If this was SF, PDX, or any one of a number of dem-run cities, he could have done that to a cop car and not suffered any consequence.
Bug meets windshield.
Hello State Farm, I was just driving down the road when this wild animal came at me then—-
My end goal is to wind up somewhere in southern Appalachia with enough acreage to have no reason to leave my property. In the circumstance someone like this stumbles on or around my property they will be shot and no one will know about it. I’ll be one of those old men walking around with a big stick for a cane, overgrown beard, straw hat, tattered overalls, and a no bullshit attitude.
…well, at least he wasn’t TOTALLY naked, nice sock choice there to give high visibility to help people see you while you’re in traffic molesting cars…
fleeing leads to more decay.
sure speaks volumes about how cheaply modern vehicles are constructed tho, he’d NEVER have been able to yank the sneering chrome battering ram off the front of my ’73 Cutlass Supreme, not that he’d get CLOSE enough with a 350 under the hood…
I’m thinking Middleofnowhere, Wyoming looks good as a destination.
…so is this like the way bums used to ‘wash your windows’ at intersections, does he move on to the next one and expect to be ‘tipped’ for his ‘service’?
Cars ain’t what they used to be.
Hey, what’s the problem? It’s just a one-man BLM “mostly peaceful” protest!
What – your accelerator was broken?
“mostly pieceful’
Bath salts for breakfast?
Just out of curiosity, does anyone know where this took place?
Hey, have a little sympathy!
Have none of you ever found yourself naked at the wrong place/time with the wrong person?
A quick glance tells you he’s a tad absent minded.
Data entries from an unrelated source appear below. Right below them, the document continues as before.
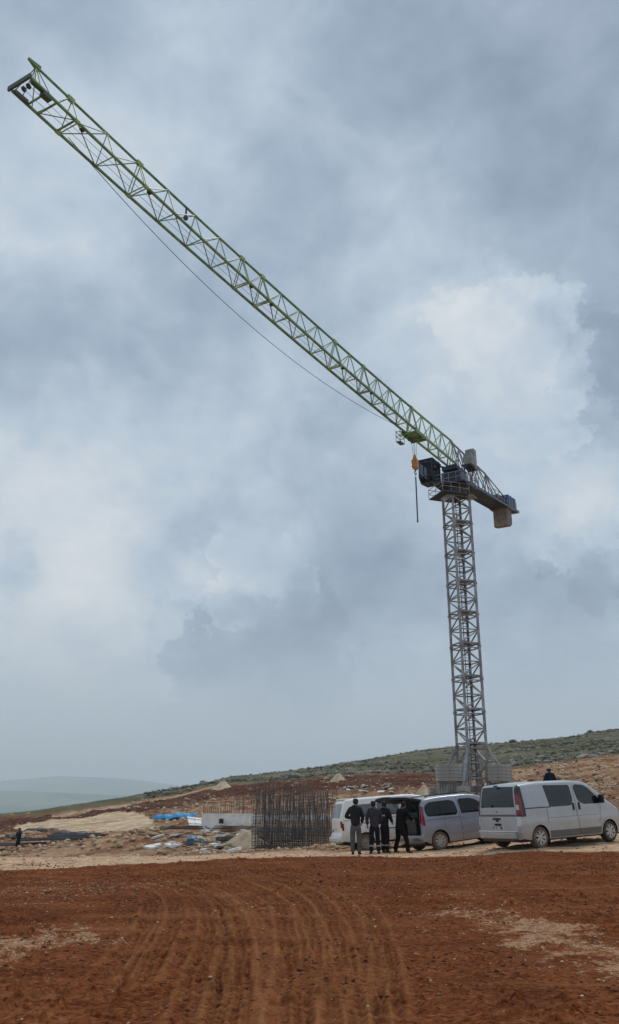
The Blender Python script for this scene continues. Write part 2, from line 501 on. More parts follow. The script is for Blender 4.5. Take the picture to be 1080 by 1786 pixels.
def ground_pt(px, py):
    s = slope_of(py); d = -CAMH / s
    v = pixdir(px, py)
    return v.x / v.y * d, d

def smooth_line(pts, n=14):
    P = [np.array(p) for p in pts]
    P = [2 * P[0] - P[1]] + P + [2 * P[-1] - P[-2]]
    o = []
    for i in range(1, len(P) - 2):
        for k in range(n):
            t = k / n
            o.append(0.5 * ((2 * P[i]) + (P[i + 1] - P[i - 1]) * t + (2 * P[i - 1] - 5 * P[i] + 4 * P[i + 1] - P[i + 2]) * t * t + (-P[i - 1] + 3 * P[i] - 3 * P[i + 1] + P[i + 2]) * t ** 3))
    o.append(P[-2])
    return np.array(o)

def in_poly(px, py, poly):
    ins = np.zeros(px.shape, bool)
    n = len(poly)
    for i in range(n):
        x0, y0 = poly[i]; x1, y1 = poly[(i + 1) % n]
        c = ((y0 > py) != (y1 > py)) & (px < (x1 - x0) * (py - y0) / ((y1 - y0) + 1e-9) + x0)
        ins ^= c
    return ins

def detail_h(x, y, z0):
    "height with rubble, clods and hill bumps; also the ground-cover weights"
    r = np.hypot(x, y)
    px, py = project(x, np.maximum(y, 1.0), z0)
    edge = np.interp(px, EDGE_X, EDGE_D) + 0.9 * fbm(x, y, 3.0, 3, 5)
    jit = fbm(x, y, 14.0, 4, 31)
    gy = np.interp(px, GREEN_X, GREEN_Y) + 7.0 * jit
    green = sstep(gy - py, -1.5, 2.0) * sstep(y, 95, 130)
    soil = 1 - sstep(r, edge - .25, edge + .35)
    pale = (1 - soil) * (1 - sstep(y, 33 + 3 * jit, 38))
    pxj = px + 10 * fbm(x, y, 6, 3, 77); pyj = py + 3 * fbm(x, y, 6, 3, 78)
    sand = np.where((y > 40) & (y < 180), in_poly(pxj, pyj, SAND).astype(np.float32), 0)
    ry = np.interp(px, [90, 200, 300, 380], [1425, 1408, 1391.5, 1371])
    road = np.where((px > 90) & (px < 385) & (y > 80) & (y < 300), np.clip(1 - np.abs(py - ry + 1.2 * jit) / 3.2, 0, 1), 0)
    redband = sstep(py, gy - 1, gy + 2) * (1 - sstep(py, gy + 18, gy + 34)) * sstep(y, 80, 120) * (1 - sstep(px, 740, 860))
    rub = (1 - soil) * (1 - green) * sstep(y, 33, 40) * (1 - .8 * sand) * (1 - .8 * road)
    z = z0.copy()
    z += soil * .012 * fbm(x, y, .09, 2, 33) * (1 - sstep(r, 12, 20))
    z += soil * .018 * fbm(x, y, .5, 3, 34) * (1 - sstep(r, 14, 26))
    z += soil * (0.035 * fbm(x, y, 1.6, 3, 1) + 0.02 * fbm(x, y, 0.25, 3, 2) * (1 + sstep(r, 0, 30)))
    clod = np.maximum(fbm(x, y, 0.11, 2, 8) - .22, 0)
    z += soil * clod * .16 * sstep(fbm(x, y, 1.2, 2, 9), -.1, .3)
    z += (1 - soil) * (1 - green) * 0.07 * fbm(x, y, 0.8, 4, 3)
    rg = 1 - 2 * np.abs(fbm(x, y, 5.5, 4, 12))
    z += rub * (1 - sstep(y, 170, 260)) * (0.9 * (rg - .6) * (.25 + .75 * sstep(y, 45, 90)) + .5 * fbm(x, y, 1.3, 3, 14) * (.5 + .5 * sstep(y, 45, 90))) * .75
    z += green * (1 - sstep(r, 700, 1500)) * (1.3 * fbm(x, y, 30, 4, 21) + .5 * np.maximum(fbm(x, y, 5, 3, 22), 0))
    z += sstep(r, 900, 3000) * (16 * fbm(x, y, 900, 4, 25) * sstep(r, 1500, 6000) + 60 * fbm(x, y, 2600, 4, 26) * sstep(r, 9500, 12000))
    # tyre ruts
    dry = np.zeros(x.shape, np.float32)
    dark = np.zeros(x.shape, np.float32)
    near = (y > 4) & (y < 24) & (np.abs(x) < 9)
    idx = np.nonzero(near)[0]
    if len(idx):
        X = x[idx]; Y = y[idx]
        wob = .05 * fbm(X, Y, 1.5, 2, 41)
        for k, (pts, w, lug, rut) in enumerate(TRACKS):
            L = smooth_line([ground_pt(*p) for p in pts], 9)
            best = np.full(X.shape, 1e9); al = np.zeros(X.shape); sd = np.zeros(X.shape)
            s0 = 0
            for a, b in zip(L[:-1], L[1:]):
                d = b - a; ln = np.hypot(*d); d = d / ln
                t = np.clip((X - a[0]) * d[0] + (Y - a[1]) * d[1], 0, ln)
                qx = X - a[0] - d[0] * t; qy = Y - a[1] - d[1] * t
                dd = qx * qx + qy * qy
                m_ = dd < best
                best = np.where(m_, dd, best); al = np.where(m_, s0 + t, al); sd = np.where(m_, qx * -d[1] + qy * d[0], sd)
                s0 += ln
            dist = np.sqrt(best) + wob * .5
            fadee = np.clip(al / 2.5, 0, 1)
            patch = fadee * (0.5 + 0.5 * sstep(fbm(X, Y, 2.2, 3, 50 + k), -.35, .1))
            inside = 1 - sstep(dist, w / 2 - .04, w / 2 + .02)
            rim = np.exp(-((dist - w / 2 - .05) / .035) ** 2)
            lugs = np.sin(2 * PI * (al / .21 + np.abs(sd) * 2.0)) > .1
            ridges = np.cos(2 * PI * (sd + .02 * np.sin(al * 3)) / .095)
            z[idx] += patch * (rut * .9 * inside + .016 * rim + inside * (lugs * lug * .55 + .009 * ridges))
            if lug > 0:
                dry[idx] += patch * (.40 * rim + inside * (.13 * lugs + .22 * np.maximum(ridges, 0)))
                dark[idx] += patch * inside * .35
            else:
                dry[idx] += patch * inside * .35
    # chips of pale stone pressed into the red soil
    def patchw(cx, cy, rx, ry_, seed, k=1.0):
        gx, gyy = ground_pt(cx, cy)
        X1, _ = ground_pt(cx + rx, cy); _, Y1 = ground_pt(cx, cy - ry_)
        e = ((x - gx) / (X1 - gx)) ** 2 + ((y - gyy) / (Y1 - gyy)) ** 2
        return .95 * k * np.clip((1.5 - e) * .55 + 1.25 * fbm(x, y, .55, 5, seed, .65), 0, 1) * (1 - sstep(e, 1.6, 3.0))
    chips = soil * np.clip(patchw(1000, 1655, 120, 40, 61, 1.0) + patchw(880, 1608, 130, 26, 62, .85) + patchw(30, 1655, 85, 45, 63, 1.0)
                           + patchw(170, 1640, 70, 6, 64, .8) + patchw(60, 1560, 110, 22, 65, .4) + patchw(260, 1543, 110, 8, 66, .5) + patchw(470, 1600, 40, 30, 69, .25) + patchw(640, 1760, 60, 14, 75, .3) + patchw(790, 1560, 60, 8, 67, .45) + patchw(750, 1722, 80, 8, 68, .3), 0, 1)
    dark += soil * (.6 * np.clip(patchw(90, 1590, 110, 22, 71), 0, 1) + .5 * np.clip(patchw(330, 1580, 70, 25, 72), 0, 1) + .6 * np.clip(patchw(870, 1735, 110, 22, 73), 0, 1) + .35 * np.clip(patchw(700, 1545, 130, 8, 74), 0, 1))
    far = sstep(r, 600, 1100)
    za = np.stack([pale, green, rub, np.clip(dry, 0, 1)], -1)
    zb = np.stack([chips, far, np.clip(sand + road * .85, 0, 1), np.clip(redband * (1 - road), 0, 1)], -1)
    zd = np.clip(dark, 0, 1)
    return z, za, zb, zd

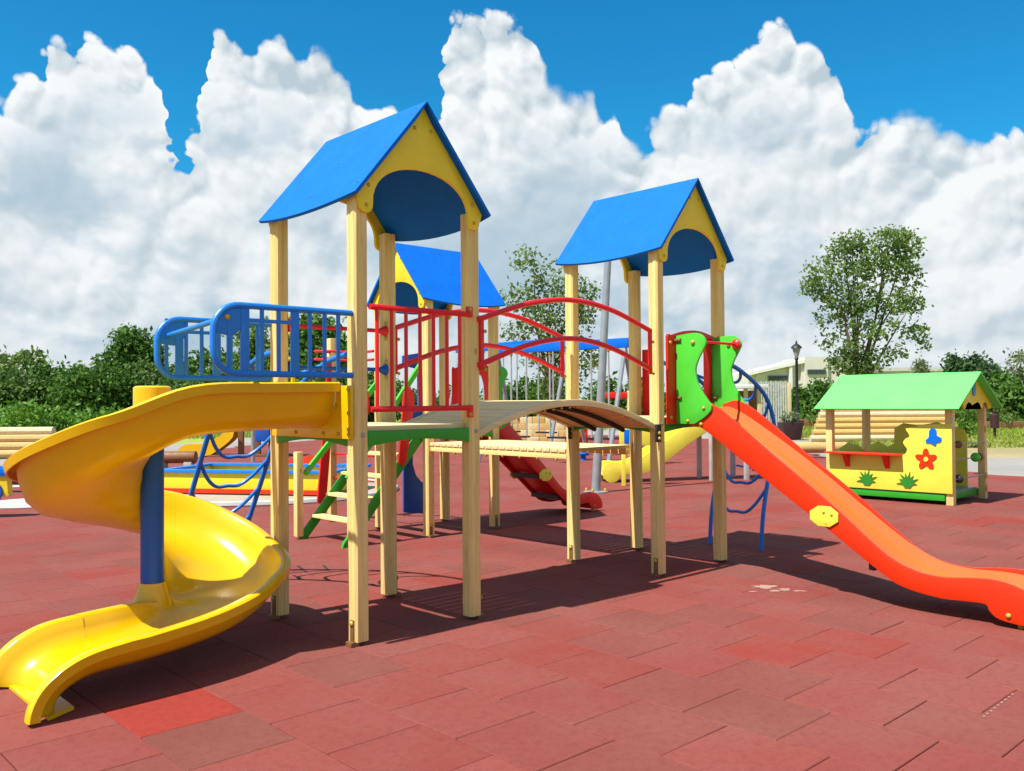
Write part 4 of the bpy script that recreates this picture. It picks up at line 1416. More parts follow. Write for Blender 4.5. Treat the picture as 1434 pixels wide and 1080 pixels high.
# low yellow panel with blue window standing just before it
tp = thing('play_booth', 'small yellow play booth board with blue window behind the bridge', 'play booth', tuple(gp(893, 15.6)))
part('board', box_at(MB(), Vector((0, 0, 0)), R_, Fd, 0.33, 0.03, 0.70, 1.15), M['lemon'], tp, bevel=0.012)
part('window', box_at(MB(), Fd * -0.035 + R_ * -0.12, R_, Fd, 0.13, 0.012, 0.74, 0.98), M['blue_roof'], tp, bevel=0.006)
for sx in (-0.26, 0.26):
    part('leg', box_at(MB(), R_ * sx, R_, Fd, 0.035, 0.025, 0.0, 0.70), M['lemon'], tp, bevel=0.006)

# spring rider at the left edge
sr_c = gp(-14, 11.9)
sr = thing('spring_rider', 'yellow and blue spring rider car cut by the left picture edge', 'spring rider', tuple(sr_c))
body = spline2([(-0.45, 0.30), (0.22, 0.28), (0.27, 0.33), (0.265, 0.44), (0.235, 0.55), (0.05, 0.60), (-0.10, 0.72), (-0.35, 0.70), (-0.48, 0.5)], 4, True)
vs = []
mb = MB()
nb = len(body)
for o_ in (-0.06, 0.06):
    for u, w_ in body:
        p = R_ * u + Fd * o_
        vs.append((p.x, p.y, w_))
mb.add(vs, [tuple(range(nb)), tuple(range(2 * nb - 1, nb - 1, -1))] + [(i, i + nb, (i + 1) % nb + nb, (i + 1) % nb) for i in range(nb)])
part('side_board', mb, M['yellow_panel'], sr, bevel=0.01)


def disc_facing(c, r, th):
    mb = MB()
    vs = []
    for o_ in (0, th):
        for j in range(24):
            a = 2 * PI * j / 24
            p = c + R_ * (r * math.cos(a)) - Fd * o_
            vs.append((p.x, p.y, c.z + r * math.sin(a)))
    mb.add(vs, [tuple(range(24)), tuple(range(47, 23, -1))] + [(i, i + 24, (i + 1) % 24 + 24, (i + 1) % 24) for i in range(24)])
    return mb


part('wheel', disc_facing(Vector((0, 0, 0.34)) + R_ * 0.06 - Fd * 0.062, 0.15, 0.03), M['blue_dark'], sr, bevel=0.008)
part('wheel', disc_facing(Vector((0, 0, 0.34)) + R_ * -0.34 - Fd * 0.062, 0.15, 0.03), M['blue_dark'], sr, bevel=0.008)
rf = spline2([(-0.1, 0.58), (0.25, 0.555), (0.25, 0.60), (0.19, 0.65), (0.08, 0.68), (-0.12, 0.70)], 4, True)
mb = MB()
vs = []
nb = len(rf)
for o_ in (-0.09, 0.09):
    for u, w_ in rf:
        p = R_ * u + Fd * o_
        vs.append((p.x, p.y, w_))
mb.add(vs, [tuple(range(nb)), tuple(range(2 * nb - 1, nb - 1, -1))] + [(i, i + nb, (i + 1) % nb + nb, (i + 1) % nb) for i in range(nb)])
part('bonnet', mb, M['blue_roof'], sr, bevel=0.01)
part('spring', MB().tube([(0.07 * math.cos(a * 0.5), 0.07 * math.sin(a * 0.5), 0.02 + 0.007 * a) for a in range(0, 40)], 0.012, 6), M['steel'], sr)

# sandbox behind the spiral slide
sb_c = gp(372, 15.2)
sb = thing('sandbox', 'low rectangular sandbox with yellow boards, red inner boards and blue rims', 'sandbox', tuple(sb_c))
ax_ = (R_ * 0.97 - Fd * 0.22).normalized()
ay_ = Vector((-ax_.y, ax_.x, 0))
if ay_.dot(Fd) < 0:
    ay_ = -ay_
for sgn, mt in ((-1, 'yellow_panel'), (1, 'yellow_panel')):
    c_ = ay_ * (0.75 * sgn)
    part('side_board', box_at(MB(), c_, ax_, ay_, 1.5, 0.025, 0.06, 0.36), M[mt], sb, bevel=0.006)
    part('rim', box_at(MB(), c_, ax_, ay_, 1.58, 0.07, 0.361, 0.41), M['blue_tube'], sb, bevel=0.008)
    part('lower_strip', box_at(MB(), c_ - ay_ * 0.03, ax_, ay_, 1.5, 0.012, 0.03, 0.10), M['orange'], sb)
for sgn in (-1, 1):
    c_ = ax_ * (1.5 * sgn)
    part('end_board', box_at(MB(), c_, ax_, ay_, 0.025, 0.72, 0.06, 0.355), M['yellow_panel'], sb, bevel=0.006)
    part('rim', box_at(MB(), c_, ax_, ay_, 0.07, 0.68, 0.361, 0.405), M['blue_tube'], sb, bevel=0.008)
part('roof_flap', MB().add([tuple(ay_ * 0.70 - ax_ * 0.6 + Vector((0, 0, 0.40))), tuple(ay_ * 0.70 + ax_ * 1.0 + Vector((0, 0, 0.40))), tuple(ay_ * 0.72 + ax_ * 1.0 + Vector((0, 0, 0.62)))], [(0, 1, 2)]), M['orange'], sb, smooth=0)
part('sand', box_at(MB(), Vector((0, 0, 0)), ax_, ay_, 1.47, 0.72, 0.0, 0.14), M['sand'], sb)
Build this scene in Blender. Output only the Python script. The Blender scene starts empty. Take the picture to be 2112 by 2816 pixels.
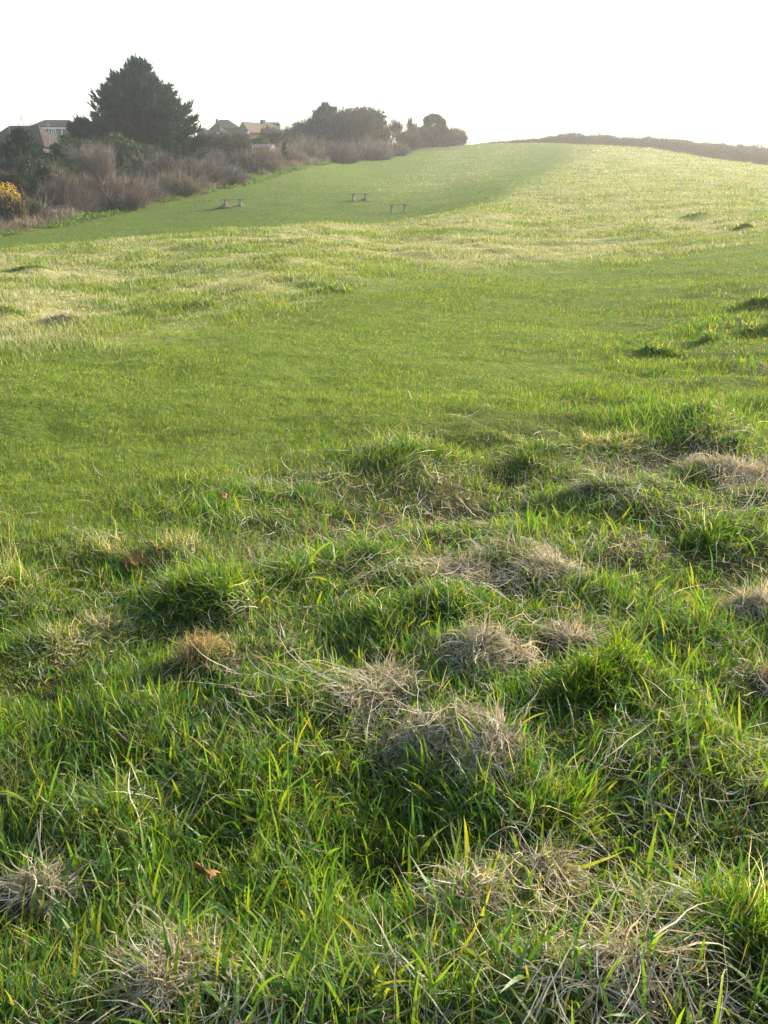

Other than that his behavior is a common sight in any metro area.
Bless his heart!
Ooooooooo … I’d give him a tongue-lashing he’d NEVER forget!
Bug meets windshield.
What’s the last thing to cross a bugs mind, when he hits your windshield?
His A-hole.
meth or angel dust
I’ve heard that some fitness routines can be intense, but running naked into traffic and ripping off a car bumper seems a little extreme.